Failed beer - Berliner weisse. Odd tasting. Not really sour. Got more and more odd tasting over next month. "Give it time" voice speaks to me. Comments in forums say, "it takes time." Month two, funky. Month three, flavors of burnt couches, oil wells burning, dryer vent smoldering, rubber hoses melting. DUMP IT NOW.
Failed beer - English IPA. Forgot to put in the C90. Nothing to balance the hops. Brutally bitter. Used S-04 too warm. Tasted like someone puked a fruit salad into a jelly jar and topped it with aspirin. Eventually fruity esterbombs subsided into nothing but godawful bitterness. DUMP IT.
Hefeweizen try number 300 - Tried to "be creative" with recipe that is simple, needs no creativity, and tolerates no creativity. Tried to learn from previous 299 failed mistakes. Ah, this one is nice I say. Smells like banana cream pie. Tastes like heaven. That's week one in the bottle. Week two, meh, kind of a sulfury thing. It'll pass. Week three, smells someone pumped one of those big vacuum sewer trucks into my nose. It'll pass, I say. "don't rush the beer" voice in my head. Week four. Undrinkable. So much sulfur it's probably a Strike Anywhere Beer.
In every single case I mentioned, it was apparent from very early on that this batch was going pear shaped. Yet I continued to persist in the vain hope that my sense wasn't correct. Had I just dumped it and moved on, I wouldn't have wasted the time, the bottles, the dry hop, the whatever. DUMP IT.
Here's another story:
Making a tripel. Harvest a yeast from a bottle of Avery Nineteen. It's like WLP550 I think. Starter tastes and smells like heaven. Brewday is perfect. A little short on volume from trub loss and bad planning, but OG is only +.002 of target. Fermentation goes well. Smells incredible. Find myself huffing the carboy fumes. Takes a while to clear, but eventually does with a bit of gelatin. FG is right where I want it.

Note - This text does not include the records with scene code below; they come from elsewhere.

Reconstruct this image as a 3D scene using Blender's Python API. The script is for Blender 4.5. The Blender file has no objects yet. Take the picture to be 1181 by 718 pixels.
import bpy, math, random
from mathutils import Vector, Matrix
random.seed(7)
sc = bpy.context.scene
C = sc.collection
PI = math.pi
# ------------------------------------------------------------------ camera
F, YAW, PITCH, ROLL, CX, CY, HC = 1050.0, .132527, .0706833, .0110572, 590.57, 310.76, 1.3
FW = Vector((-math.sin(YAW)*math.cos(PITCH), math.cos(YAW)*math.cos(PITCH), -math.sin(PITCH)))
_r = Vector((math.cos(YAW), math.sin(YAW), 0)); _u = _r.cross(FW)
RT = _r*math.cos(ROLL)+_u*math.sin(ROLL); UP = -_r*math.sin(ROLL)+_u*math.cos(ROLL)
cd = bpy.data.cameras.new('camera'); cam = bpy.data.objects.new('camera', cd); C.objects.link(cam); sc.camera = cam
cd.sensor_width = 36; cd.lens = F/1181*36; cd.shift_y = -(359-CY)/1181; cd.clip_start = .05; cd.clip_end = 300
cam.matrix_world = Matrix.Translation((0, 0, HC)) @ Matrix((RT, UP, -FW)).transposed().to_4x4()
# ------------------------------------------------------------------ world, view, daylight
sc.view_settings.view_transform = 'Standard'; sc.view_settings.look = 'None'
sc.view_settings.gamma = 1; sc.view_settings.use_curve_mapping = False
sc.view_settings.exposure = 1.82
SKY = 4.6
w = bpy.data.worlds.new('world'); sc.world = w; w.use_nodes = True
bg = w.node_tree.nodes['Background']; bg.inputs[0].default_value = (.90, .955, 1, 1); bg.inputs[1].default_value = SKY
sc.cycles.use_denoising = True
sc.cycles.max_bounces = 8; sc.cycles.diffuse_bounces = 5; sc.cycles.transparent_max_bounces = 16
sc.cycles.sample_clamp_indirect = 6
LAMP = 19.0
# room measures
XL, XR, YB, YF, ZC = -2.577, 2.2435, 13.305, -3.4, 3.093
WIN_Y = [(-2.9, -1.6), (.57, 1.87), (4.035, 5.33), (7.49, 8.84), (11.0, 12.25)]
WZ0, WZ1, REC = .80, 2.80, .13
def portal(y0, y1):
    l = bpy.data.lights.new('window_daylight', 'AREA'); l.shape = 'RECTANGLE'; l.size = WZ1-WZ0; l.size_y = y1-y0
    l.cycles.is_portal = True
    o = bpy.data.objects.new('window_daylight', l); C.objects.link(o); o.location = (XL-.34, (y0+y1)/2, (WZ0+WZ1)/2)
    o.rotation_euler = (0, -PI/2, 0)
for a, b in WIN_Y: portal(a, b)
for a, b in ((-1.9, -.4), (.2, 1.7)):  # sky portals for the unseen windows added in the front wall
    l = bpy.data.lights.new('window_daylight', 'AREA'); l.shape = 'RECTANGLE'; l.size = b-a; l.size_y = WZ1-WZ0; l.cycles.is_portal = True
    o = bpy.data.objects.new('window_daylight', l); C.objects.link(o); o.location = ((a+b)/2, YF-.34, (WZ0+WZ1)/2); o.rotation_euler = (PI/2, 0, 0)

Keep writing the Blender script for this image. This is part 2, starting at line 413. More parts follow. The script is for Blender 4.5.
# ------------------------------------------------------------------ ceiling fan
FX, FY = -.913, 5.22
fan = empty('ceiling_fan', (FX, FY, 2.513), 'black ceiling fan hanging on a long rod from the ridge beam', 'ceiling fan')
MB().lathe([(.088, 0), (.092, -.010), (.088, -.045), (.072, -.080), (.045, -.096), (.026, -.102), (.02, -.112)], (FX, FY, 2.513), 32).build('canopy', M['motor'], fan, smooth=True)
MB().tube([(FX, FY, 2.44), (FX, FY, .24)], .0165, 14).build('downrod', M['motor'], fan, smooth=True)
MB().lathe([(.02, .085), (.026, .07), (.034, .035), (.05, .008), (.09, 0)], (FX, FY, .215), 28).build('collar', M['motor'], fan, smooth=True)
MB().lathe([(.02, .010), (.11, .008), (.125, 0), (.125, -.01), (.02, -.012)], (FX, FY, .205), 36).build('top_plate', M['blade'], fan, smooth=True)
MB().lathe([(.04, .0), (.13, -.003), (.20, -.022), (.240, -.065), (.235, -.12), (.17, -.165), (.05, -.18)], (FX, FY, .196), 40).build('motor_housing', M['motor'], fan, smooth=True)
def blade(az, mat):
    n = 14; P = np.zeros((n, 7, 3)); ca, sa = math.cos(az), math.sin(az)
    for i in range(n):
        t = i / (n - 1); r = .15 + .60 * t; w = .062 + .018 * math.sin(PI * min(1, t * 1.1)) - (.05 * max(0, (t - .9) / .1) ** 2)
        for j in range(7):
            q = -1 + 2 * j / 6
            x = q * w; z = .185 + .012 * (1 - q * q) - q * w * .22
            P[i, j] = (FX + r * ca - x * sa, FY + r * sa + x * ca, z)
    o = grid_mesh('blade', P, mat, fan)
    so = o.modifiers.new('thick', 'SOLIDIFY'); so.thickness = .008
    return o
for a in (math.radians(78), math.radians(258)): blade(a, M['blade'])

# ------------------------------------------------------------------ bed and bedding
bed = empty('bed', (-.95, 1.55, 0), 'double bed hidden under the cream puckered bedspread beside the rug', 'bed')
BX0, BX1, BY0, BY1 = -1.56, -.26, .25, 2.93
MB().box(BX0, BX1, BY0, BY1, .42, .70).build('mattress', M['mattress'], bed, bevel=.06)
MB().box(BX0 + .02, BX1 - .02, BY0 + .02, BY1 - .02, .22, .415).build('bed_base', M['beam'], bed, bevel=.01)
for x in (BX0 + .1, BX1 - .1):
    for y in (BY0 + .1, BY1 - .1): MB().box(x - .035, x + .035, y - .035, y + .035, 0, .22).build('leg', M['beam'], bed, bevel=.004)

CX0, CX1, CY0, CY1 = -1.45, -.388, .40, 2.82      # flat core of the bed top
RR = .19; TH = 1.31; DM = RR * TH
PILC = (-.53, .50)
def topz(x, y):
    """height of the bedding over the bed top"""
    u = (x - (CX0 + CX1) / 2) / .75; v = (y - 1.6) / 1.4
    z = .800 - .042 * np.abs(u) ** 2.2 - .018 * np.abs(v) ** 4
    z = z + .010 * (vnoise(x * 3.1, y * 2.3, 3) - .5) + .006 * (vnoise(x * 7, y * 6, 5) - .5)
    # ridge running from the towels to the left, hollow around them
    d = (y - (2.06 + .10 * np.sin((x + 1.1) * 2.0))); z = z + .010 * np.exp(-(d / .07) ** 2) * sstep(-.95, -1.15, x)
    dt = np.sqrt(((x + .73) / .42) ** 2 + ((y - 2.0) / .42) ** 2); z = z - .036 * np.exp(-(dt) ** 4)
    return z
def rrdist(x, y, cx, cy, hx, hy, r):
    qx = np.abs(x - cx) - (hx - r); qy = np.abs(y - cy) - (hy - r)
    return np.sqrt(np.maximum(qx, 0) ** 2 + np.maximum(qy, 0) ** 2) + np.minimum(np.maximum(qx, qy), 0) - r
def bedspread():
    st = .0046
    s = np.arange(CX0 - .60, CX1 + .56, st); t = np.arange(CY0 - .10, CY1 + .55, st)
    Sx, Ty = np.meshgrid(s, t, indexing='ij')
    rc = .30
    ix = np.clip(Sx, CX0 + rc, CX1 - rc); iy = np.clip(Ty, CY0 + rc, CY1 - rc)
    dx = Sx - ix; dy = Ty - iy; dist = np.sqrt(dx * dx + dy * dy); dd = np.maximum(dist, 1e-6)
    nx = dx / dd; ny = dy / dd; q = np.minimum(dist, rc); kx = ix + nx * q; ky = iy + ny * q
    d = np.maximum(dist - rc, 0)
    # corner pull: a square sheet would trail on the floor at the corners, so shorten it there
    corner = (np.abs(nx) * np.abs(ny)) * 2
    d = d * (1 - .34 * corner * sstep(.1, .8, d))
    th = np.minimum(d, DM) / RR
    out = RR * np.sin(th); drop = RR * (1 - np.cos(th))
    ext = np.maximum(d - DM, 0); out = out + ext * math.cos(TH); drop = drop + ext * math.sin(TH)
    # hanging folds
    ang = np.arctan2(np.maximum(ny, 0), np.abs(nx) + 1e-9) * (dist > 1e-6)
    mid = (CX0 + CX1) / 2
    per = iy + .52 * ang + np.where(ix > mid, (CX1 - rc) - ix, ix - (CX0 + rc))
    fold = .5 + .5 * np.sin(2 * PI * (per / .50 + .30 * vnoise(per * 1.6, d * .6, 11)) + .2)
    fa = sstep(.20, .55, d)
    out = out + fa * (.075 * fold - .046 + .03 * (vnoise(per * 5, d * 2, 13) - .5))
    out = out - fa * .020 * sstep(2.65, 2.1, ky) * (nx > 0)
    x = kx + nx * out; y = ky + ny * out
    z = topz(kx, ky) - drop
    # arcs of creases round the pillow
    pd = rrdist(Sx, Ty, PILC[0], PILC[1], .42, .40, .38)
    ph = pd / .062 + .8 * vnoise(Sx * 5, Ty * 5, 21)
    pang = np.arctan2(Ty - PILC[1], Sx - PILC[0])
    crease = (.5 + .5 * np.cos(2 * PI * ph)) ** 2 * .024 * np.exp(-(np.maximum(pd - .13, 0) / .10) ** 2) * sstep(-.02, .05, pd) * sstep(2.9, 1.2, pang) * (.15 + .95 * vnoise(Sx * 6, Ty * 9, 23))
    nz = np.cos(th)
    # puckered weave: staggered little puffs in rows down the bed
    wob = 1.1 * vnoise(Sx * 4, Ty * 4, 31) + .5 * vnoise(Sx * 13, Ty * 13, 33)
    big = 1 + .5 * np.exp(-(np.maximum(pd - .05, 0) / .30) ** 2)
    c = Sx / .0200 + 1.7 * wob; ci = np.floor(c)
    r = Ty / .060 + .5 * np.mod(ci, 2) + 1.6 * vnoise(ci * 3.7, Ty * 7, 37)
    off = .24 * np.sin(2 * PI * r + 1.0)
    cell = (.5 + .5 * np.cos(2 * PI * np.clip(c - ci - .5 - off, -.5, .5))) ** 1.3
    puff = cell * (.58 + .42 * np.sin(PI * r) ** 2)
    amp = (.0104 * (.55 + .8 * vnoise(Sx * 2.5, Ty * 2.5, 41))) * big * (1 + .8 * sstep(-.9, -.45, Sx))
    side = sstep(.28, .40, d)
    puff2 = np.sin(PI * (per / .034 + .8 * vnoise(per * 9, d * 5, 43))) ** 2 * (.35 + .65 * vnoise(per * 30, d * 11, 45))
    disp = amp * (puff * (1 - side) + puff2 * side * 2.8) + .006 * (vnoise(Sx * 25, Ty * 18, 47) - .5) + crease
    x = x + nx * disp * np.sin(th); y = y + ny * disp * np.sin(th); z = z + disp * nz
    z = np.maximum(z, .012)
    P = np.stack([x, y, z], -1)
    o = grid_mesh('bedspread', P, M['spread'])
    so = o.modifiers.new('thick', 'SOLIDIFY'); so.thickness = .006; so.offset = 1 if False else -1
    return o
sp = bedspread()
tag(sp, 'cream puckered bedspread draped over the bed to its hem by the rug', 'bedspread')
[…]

On bottling day, it tastes like pure sexual chocolate in the bucket. I tried one last night after three weeks in the bottling: om nom nom says me. 9.2%, decently hoppy, smooth as silk, smells like perfume and fresh outdoor air with belgian angels floating in it, and a pleasing boozy warmth that feels like a purring cat on my lap.
If the process is sound, the beer will be sound. You know if its going to work from day one. Good beer isn't an accident. It's not a surprise.